VIEILLISSEMENT DU PARC
Si de nombreuses enseignes ont disparu du marché ou se sont raréfiées (Nuits d’Hôtel, Etap Hotels (rebaptisé Ibis Budget), Mister Bed, Quick Palace, Marmotte, Villages Hotels, etc.), les autres réseaux historiques qui subsistent ont pris un gros coup de vieux. Soit via leur offre, soit via leur look, souvent les deux.
Leurs tarifs attrayants (moins de 40 € à 60 € la nuit, en semaines) et de bons scores de notoriété auprès de la clientèle hôtelière (étude Coach Omnium) pour les plus gros réseaux, ne suffisent plus. Ces derniers souffrent aujourd’hui d’une e-réputation détestable — parmi les pires que l’on puisse trouver — et par conséquent d’une mauvaise image qui s’est bel et bien installée. Avec des notations moyennes allant au pire de 6,2 /10 et au mieux à 6,8 /10 selon les marques, en plus des centaines de milliers d’avis et milliers de photos en ligne émanant de clients (analyse par Coach Omnium en mars 2023), le résultat est délétère. Pour mémoire, les plus basses notations moyennes sur les plateformes qui notent sur 10 commencent à 6 /10, pas à zéro. Ce score plancher de 6 /10 est donc médiocre, quand 9,5 /10 est excellent.
La clientèle de cette hôtellerie se compose principalement de voyageurs de passage pour qui, encore une fois, le prix est décisif. On s’y rend rarement par pur plaisir. Il s’agit de commerciaux et VRP, de routiers, d’ouvriers et de techniciens travaillant dans des entreprises locales ou sur des chantiers voisins. Certains établissements accueillent également des groupes, surtout scolaires, motivés par les prix bas.

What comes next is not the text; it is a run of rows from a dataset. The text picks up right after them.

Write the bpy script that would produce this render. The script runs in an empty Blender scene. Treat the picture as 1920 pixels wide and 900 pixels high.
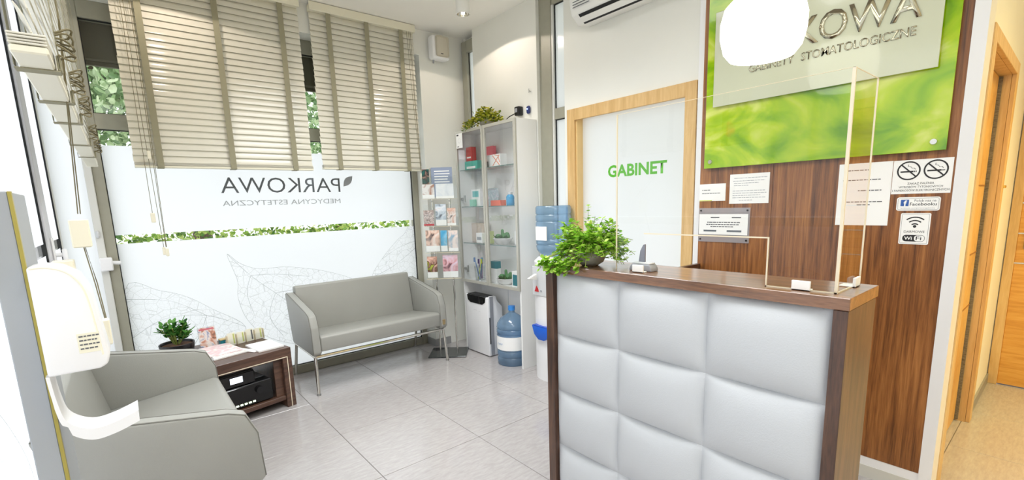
import bpy, bmesh, math, random
from mathutils import Matrix, Vector
random.seed(7)
SC = bpy.context.scene
COL = SC.collection

# ------------------------------------------------------------------ camera
F_PX, YAW, PITCH, ROLL, CY_PX = 878.89, math.radians(50.6458), math.radians(-9.5227), math.radians(-1.8482), 528.19
cam_data = bpy.data.cameras.new('camera')
cam_data.sensor_fit = 'HORIZONTAL'
cam_data.sensor_width = 36.0
cam_data.lens = F_PX / 1920.0 * 36.0
cam_data.shift_y = (CY_PX - 450.0) / 1920.0
cam_data.clip_start = 0.02
cam = bpy.data.objects.new('camera', cam_data)
COL.objects.link(cam)
fw = Vector((math.cos(YAW) * math.cos(PITCH), math.sin(YAW) * math.cos(PITCH), math.sin(PITCH)))
rt = Vector((math.sin(YAW), -math.cos(YAW), 0))
up = rt.cross(fw)
r2 = rt * math.cos(ROLL) + up * math.sin(ROLL)
u2 = up * math.cos(ROLL) - rt * math.sin(ROLL)
cam.matrix_world = Matrix(((r2.x, u2.x, -fw.x, 0.0), (r2.y, u2.y, -fw.y, 0.0), (r2.z, u2.z, -fw.z, 1.35), (0, 0, 0, 1)))
SC.camera = cam

# ------------------------------------------------------------------ sky, exposure
world = bpy.data.worlds.new('overcast_sky')
SC.world = world
world.use_nodes = True
bg = world.node_tree.nodes['Background']
bg.inputs[0].default_value = (0.95, 0.97, 1.0, 1)
bg.inputs[1].default_value = 2.0
SC.view_settings.view_transform = 'Standard'
SC.view_settings.look = 'None'
SC.view_settings.gamma = 1.0
SC.view_settings.use_curve_mapping = False
SC.view_settings.exposure = 0.36
SC.cycles.use_denoising = True
SC.cycles.max_bounces = 10
SC.cycles.diffuse_bounces = 5
SC.cycles.transparent_max_bounces = 16
SC.cycles.sample_clamp_indirect = 8.0
SC.cycles.caustics_reflective = False
SC.cycles.caustics_refractive = False

# lamps of the room and added fill panels, one row each: x, y, z, kind, energy, colour (the fixtures are built further down)
WARM = (1.0, 0.76, 0.26)
NEUTRAL = (0.96, 0.985, 1.0)
LAMP_SPOT = 6.5
LAMP_FILL = 15.0
LAMP_HALL = 14.5

# ------------------------------------------------------------------ materials
def c(r, g, b):
    f = lambda v: (v / 255 / 12.92) if v / 255 <= 0.04045 else ((v / 255 + 0.055) / 1.055) ** 2.4
    return (f(r), f(g), f(b), 1.0)

def new_mat(name):
    m = bpy.data.materials.new(name)
    m.use_nodes = True
    nt = m.node_tree
    return m, nt, nt.nodes, nt.links, nt.nodes['Principled BSDF']

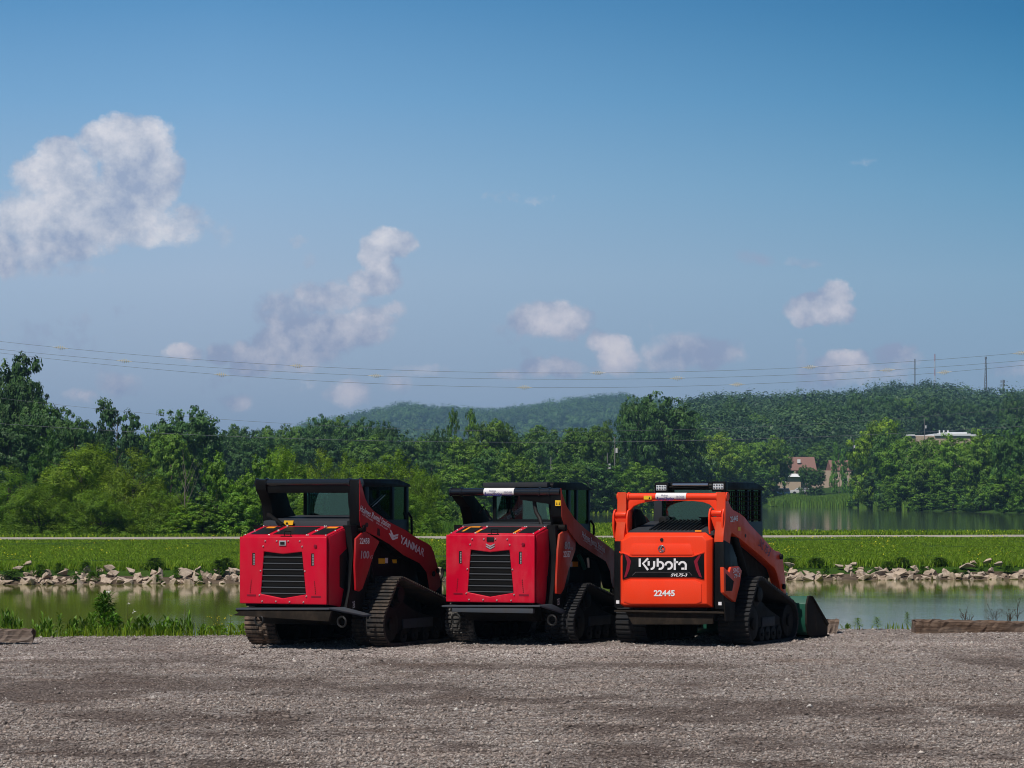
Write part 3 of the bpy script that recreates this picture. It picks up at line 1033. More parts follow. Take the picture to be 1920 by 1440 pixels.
for (px, top, wp, d, kind, tint, lab) in TREES['willow_bush']:
    place_tree('willow_bush', px, top, wp, d, kind, tint, lab, 'bush', 'willow bushes behind the path')
for (px, top, wp, d, kind, tint, lab) in TREES['sapling']:
    place_tree('young_tree', px, top, wp, d, kind, tint, lab, 'tree', 'young trees behind the path')
for (px, top, wp, d, kind, tint, lab) in TREES['cottonwood']:
    place_tree('cottonwood', px, top, wp, d, kind, tint, lab, 'tree', 'tall dark trees at the left')
WORDS = ['first', 'second', 'third', 'fourth', 'fifth', 'sixth', 'seventh', 'eighth', 'ninth', 'tenth', 'eleventh', 'twelfth', 'thirteenth', 'fourteenth', 'fifteenth', 'sixteenth',
         'seventeenth', 'eighteenth', 'nineteenth', 'twentieth', 'twenty-first', 'twenty-second', 'twenty-third', 'twenty-fourth', 'twenty-fifth', 'twenty-sixth', 'twenty-seventh', 'twenty-eighth']
for i, (px, top, wp, d) in enumerate(sorted(TREES['treeline_left'])):
    place_tree('broadleaf_tree', px, top, wp, d, 'dark' if i % 3 else 'round', (.85, .95, .95), '%s tree from the left in the dark level treeline above the willows' % WORDS[i], 'tree', 'trees of the left treeline')
for (px, top, wp, d, kind, tint, lab) in TREES['middle']:
    place_tree('broadleaf_tree', px, top, wp, d, kind, tint, lab, 'tree', 'trees across the middle of the far shore')
for (px, top, wp, d, kind, tint, lab) in TREES['right']:
    place_tree('shore_tree' if kind != 'shrub' else 'shore_shrub', px, top, wp, d, kind, tint, lab, 'tree' if kind != 'shrub' else 'shrub', 'trees along the right shore of the pond')
for i, (px, top, wp, d, kind) in enumerate(sorted(TREES['hill_tree'])):
    place_tree('hill_tree', px, top, wp, d, kind, (.85, .95, .9), '%s from left of the big dark trees on the near wooded slope' % WORDS[i], 'tree', 'big trees on the right slope')


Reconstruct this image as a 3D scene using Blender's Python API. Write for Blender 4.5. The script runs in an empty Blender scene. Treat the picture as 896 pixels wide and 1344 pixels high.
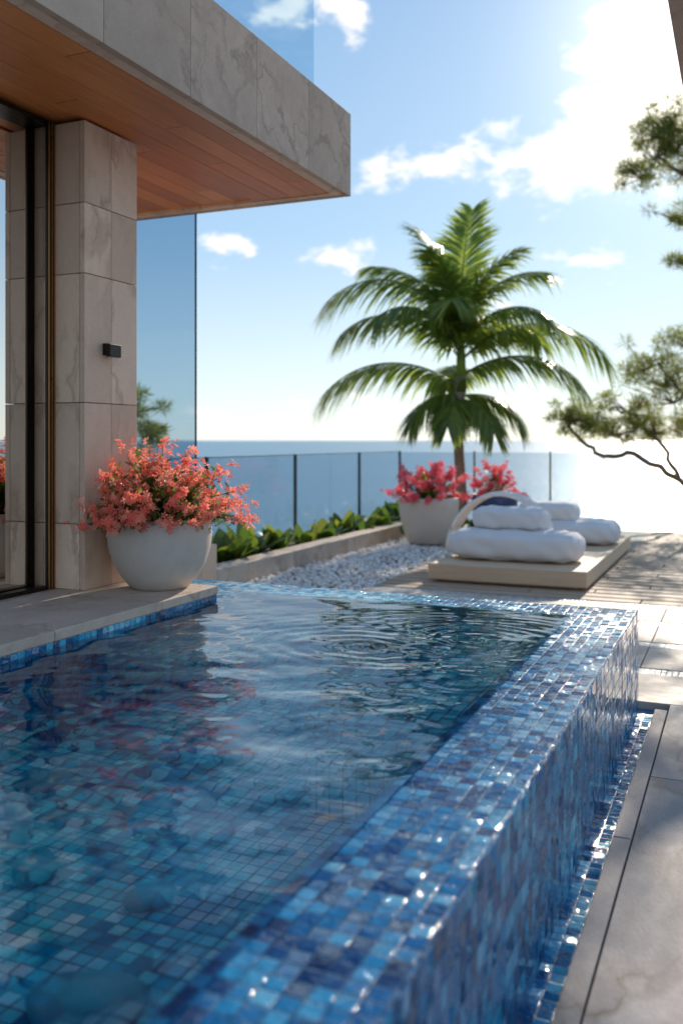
import bpy, math, random
import numpy as np
from mathutils import Vector, Matrix
random.seed(7); rng=np.random.default_rng(7)
S=bpy.context.scene
COL=S.collection
YAW=math.radians(23.57); sA,cA=math.sin(YAW),math.cos(YAW)
CAMH=0.8
def at(D,L,z): return Vector((-D*sA+L*cA, D*cA+L*sA, z))
SUN_AZ=math.radians(-1.0); SUN_EL=math.radians(23)
SUND=Vector((math.sin(SUN_AZ)*math.cos(SUN_EL),math.cos(SUN_AZ)*math.cos(SUN_EL),math.sin(SUN_EL)))

# ---------------------------------------------------------------- node helpers
class NT:
    def __init__(s,nt): s.nt=nt
    def n(s,t,ins=None,**kw):
        nd=s.nt.nodes.new(t)
        for k,v in kw.items(): setattr(nd,k,v)
        if ins:
            for k,v in ins.items():
                if hasattr(v,'is_output') : s.nt.links.new(v,nd.inputs[k])
                else: nd.inputs[k].default_value=v
        return nd
    def m(s,op,a,b=0.0,c=0.0,clamp=False):
        nd=s.nt.nodes.new('ShaderNodeMath'); nd.operation=op; nd.use_clamp=clamp
        for i,v in enumerate((a,b,c)):
            if hasattr(v,'is_output'): s.nt.links.new(v,nd.inputs[i])
            else: nd.inputs[i].default_value=v
        return nd.outputs[0]
    def v(s,op,a,b=(0,0,0),sc=None):
        nd=s.nt.nodes.new('ShaderNodeVectorMath'); nd.operation=op
        for i,v in enumerate((a,b)):
            if hasattr(v,'is_output'): s.nt.links.new(v,nd.inputs[i])
            else: nd.inputs[i].default_value=v
        if sc is not None:
            if hasattr(sc,'is_output'): s.nt.links.new(sc,nd.inputs['Scale'])
            else: nd.inputs['Scale'].default_value=sc
        return nd.outputs['Value'] if op in('DOT_PRODUCT','LENGTH','DISTANCE') else nd.outputs[0]
    def mix(s,f,a,b,bt='MIX'):
        nd=s.nt.nodes.new('ShaderNodeMix'); nd.data_type='RGBA'; nd.blend_type=bt
        for k,v in ((0,f),(6,a),(7,b)):
            if hasattr(v,'is_output'): s.nt.links.new(v,nd.inputs[k])
            else: nd.inputs[k].default_value=(v if k==0 else (tuple(v)+(1,))[:4])
        return nd.outputs[2]
    def ramp(s,f,stops,interp='LINEAR'):
        nd=s.nt.nodes.new('ShaderNodeValToRGB'); cr=nd.color_ramp; cr.interpolation=interp
        while len(cr.elements)<len(stops): cr.elements.new(0.5)
        for e,(p,c) in zip(cr.elements,stops):
            e.position=p; e.color=(c,c,c,1) if isinstance(c,(int,float)) else tuple(c)+(1,)
        s.nt.links.new(f,nd.inputs[0]); return nd.outputs[0]
    def noise(s,vec,scale,detail=4,rough=.55,dist=0):
        nd=s.n('ShaderNodeTexNoise',{'Vector':vec,'Scale':scale,'Detail':detail,'Roughness':rough,'Distortion':dist})
        return nd
    def link(s,a,b): s.nt.links.new(a,b)
def newmat(name):
    m=bpy.data.materials.new(name); m.use_nodes=True
    nt=m.node_tree; nt.nodes.clear(); t=NT(nt)
    out=t.n('ShaderNodeOutputMaterial'); return m,t,out
def principled(t,out,**ins):
    p=t.n('ShaderNodeBsdfPrincipled',{k.replace('_',' '):v for k,v in ins.items()})
    t.link(p.outputs[0],out.inputs[0]); return p
def c4(c): return tuple(c)+(1,)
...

LE DÉCLIN ? ALORS QUE S’EST-IL PASSÉ ?
La majorité de ces réseaux sont restés dans leur jus. Ils n’ont procédé encore une fois ni à de sérieuses rénovations de leur offre, ni à la modernisation de leur concept. Ou si peu… C’est tout juste si certains hôtels ont pu bénéficier de petits coups de peinture cache-misère. De manière récurrente, les clients se plaignent presque toujours des mêmes choses dans les chaînes hôtelières super-économiques, ici et là : du bruit, de la vétusté des lieux, du manque de propreté et d’entretien, de décors glauques et froids, d’équipements cassés / abîmés, d’éclairages glaçants, des petits déjeuners jugés pauvres et décevants, de l’absence de sanitaire dans la chambre (chez F1), de l’exiguïté des chambres (à partir de 9 m2), de mauvaises odeurs (tabac froid, renfermé, moisissure, etc.)…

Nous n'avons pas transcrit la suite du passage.